Will Evans may actually be better known in European and Latin American literary circles than he is in North Texas. He opened Deep Vellum publishing a year ago, concentrating on translated works never published before in English. Remarkably, for such a newcomer working in translations, Evans has sold out several print runs and has had his books reviewed in major London journals as well as on NPR. KERA’s Jerome Weeks reports now Evans is taking another gamble on old-fashioned printed books.
Closing the door causes an echo to reverberate through the empty storefront on Commerce Street.
Hellooooo?
“Welcome!” comes Will Evans’ delighted reply from the back. The commercial space is nothing special for Deep Ellum: 1200 square feet with a cubbyhole office and a bathroom in the back. It was a winery before this and who knows what else before that. But next week Will Evans is holding a party to signal that over the next couple months, this will become a rarity: a new bookstore, Deep Vellum Books.
Vellum is another name for parchment, the animal skins used for books before paper was invented. Deep Vellum won’t be a chain bookstore, not even a typical independent bookstore. It’ll stock only works from small publishing houses, independent firms, Evan says. It’ll have poetry books, hand-made books, literary journals: “The kind of stuff you’re not getting anywhere else in the city.”
In person, Evans is still the live wire who moved to Dallas two and a half years ago, determined to buck the digital age and the dominance of New York publishers. He was perfectly aware then that selling literary fiction from foreign authors was a niche market. Typically, Americans just don’t read translated works. But it’s a niche without much competition — and it’s a niche that foreign governments are often eager to fill, willing to provide grants to underwrite the translation and publication of their authors in the U.S.
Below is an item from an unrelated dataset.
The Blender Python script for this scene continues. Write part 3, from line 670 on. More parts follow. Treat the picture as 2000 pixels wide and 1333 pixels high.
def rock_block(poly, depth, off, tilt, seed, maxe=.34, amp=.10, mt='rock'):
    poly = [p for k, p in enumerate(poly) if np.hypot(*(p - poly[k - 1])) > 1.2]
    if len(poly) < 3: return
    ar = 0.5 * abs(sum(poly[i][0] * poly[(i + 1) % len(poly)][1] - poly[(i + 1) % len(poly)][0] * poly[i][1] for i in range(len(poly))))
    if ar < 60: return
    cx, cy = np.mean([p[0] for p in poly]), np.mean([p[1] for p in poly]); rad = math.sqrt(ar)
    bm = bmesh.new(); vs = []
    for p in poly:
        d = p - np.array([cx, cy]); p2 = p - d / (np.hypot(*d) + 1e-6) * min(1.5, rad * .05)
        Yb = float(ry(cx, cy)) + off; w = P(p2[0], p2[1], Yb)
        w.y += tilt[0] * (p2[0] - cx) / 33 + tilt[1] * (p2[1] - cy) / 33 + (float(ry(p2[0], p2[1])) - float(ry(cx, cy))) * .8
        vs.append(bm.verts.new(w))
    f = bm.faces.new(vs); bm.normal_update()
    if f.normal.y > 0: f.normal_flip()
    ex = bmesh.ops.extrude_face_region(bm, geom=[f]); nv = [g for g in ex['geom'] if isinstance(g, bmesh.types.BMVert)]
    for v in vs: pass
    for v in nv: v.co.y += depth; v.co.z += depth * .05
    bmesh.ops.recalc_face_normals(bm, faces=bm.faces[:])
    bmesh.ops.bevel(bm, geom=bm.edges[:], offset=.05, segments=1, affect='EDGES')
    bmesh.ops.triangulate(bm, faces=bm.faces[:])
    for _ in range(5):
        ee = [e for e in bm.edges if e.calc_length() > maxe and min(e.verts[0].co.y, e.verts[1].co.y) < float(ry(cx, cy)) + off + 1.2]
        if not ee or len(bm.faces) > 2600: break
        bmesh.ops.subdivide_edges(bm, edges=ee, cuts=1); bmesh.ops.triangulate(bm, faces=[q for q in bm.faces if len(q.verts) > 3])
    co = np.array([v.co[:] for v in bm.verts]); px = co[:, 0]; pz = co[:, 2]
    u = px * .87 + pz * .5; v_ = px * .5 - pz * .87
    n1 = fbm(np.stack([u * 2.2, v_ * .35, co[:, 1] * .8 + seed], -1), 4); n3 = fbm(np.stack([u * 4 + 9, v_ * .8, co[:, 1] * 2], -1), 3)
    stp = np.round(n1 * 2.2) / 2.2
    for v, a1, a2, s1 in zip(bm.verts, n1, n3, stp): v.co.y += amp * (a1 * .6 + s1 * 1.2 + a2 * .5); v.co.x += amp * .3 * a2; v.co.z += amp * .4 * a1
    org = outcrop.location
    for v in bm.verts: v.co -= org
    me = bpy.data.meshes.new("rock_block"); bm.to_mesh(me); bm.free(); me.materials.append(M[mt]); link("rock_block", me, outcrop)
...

Evans is also aware that Deep Vellum Books will also be a niche business. But, he insists, “I think there’s a new valuing of independent literature — the same way that, once upon a time no one had ever thought of indie music, and now indie music is mainstream. I think that literature is going that way, and I want to be a part of that, just the process of, like, letting people discover great writers. There’s nothing wrong with reading great writers.”
Right. I try to imagine anyone arguing against that statement.
The fact is, despite all the attention given e-books and Kindles, their sales have mostly leveled off, while the numbers of physical, bricks-and-mortar, book retailers across America have actually risen slowly the past few years. And Evans even has a successful model to follow.
No, not the Wild Detectives, the bookstore that’s been going great guns in the Bishop Arts District for a year and a half with its coffee bar, its beers and food items, its concerts and its Shakespeare in the Bar. Evans’ bookstore will also have a coffee bar and live music, but he says the focus will be more on literature, literature, literature. His model is actually Malvern Books in Austin. It opened two years ago just a few blocks from the UT campus. How convenient. But owner Joe Bratcher says, he doesn’t really cater to the academic crowd — and this, in a town that already had one of the biggest, most successful independent stores around, Book People.
Even so, Bratcher went after writers’ groups, book clubs, poetry gatherings “They’d run out of places to meet,” he says. “They were getting pushed farther and farther back into a Starbucks. And in addition to opening a bookstore, I wanted to open a space where poetry and literature could be performed and enjoyed. And the biggest thing is to get people into the store and let them know it’s a fun place to be and that they’re welcome.”
The Deep Vellum publishing business may be non-profit, but Evans definitely wants his bookstore to attract customers, to, y’know, make some money. So he’s started a book club, he’s planning events. All of which is why, Evans says, he’s always had his eye on this particular corner.
His office was actually just down the block at the Common Desk, the shared office workspace on Commerce. But he likes Deep Ellum for its location, close to downtown, close to both freeways and DART. Plus, the area’s getting new residential construction and stores (he’s not opposed to these developments, provided they don’t cause the rents to shoot up. They mean more customers, possibly even walk-up business). Deep Ellum is becoming more of a neighborhood; it’s not just nightclubs and restaurants anymore.
“There’s been a retail component that’s been lacking in the neighborhood,” says Evans, “and it’s starting to build up throughout Deep Ellum. And when we get to the point where there’s enough of these types of retail down here, I hope a bookstore might be the missing link. You know, this’ll be the new literary center for the city.”
But before all that might happen, Evans has an entire store to install. Right now, 3000 Commerce Street is mostly bare walls with some boxes full of books.
“The bones of Deep Ellum buildings are pretty much all identical,” Evans declares, his voice echoing off the walls. “You get a rectangle of a room – cool, it’s been here for 120 years. We’ll polish the floor, paint the walls, leave the exposed brick.”
He’ll put a stage in one corner, a coffee bar in another.
“So we just need to get some bookshelves out here now.”
And empty some of these boxes.
“Well, that’s the dream, right? To empty all the boxes.”
Get the books up on those shelves. And get ’em sold.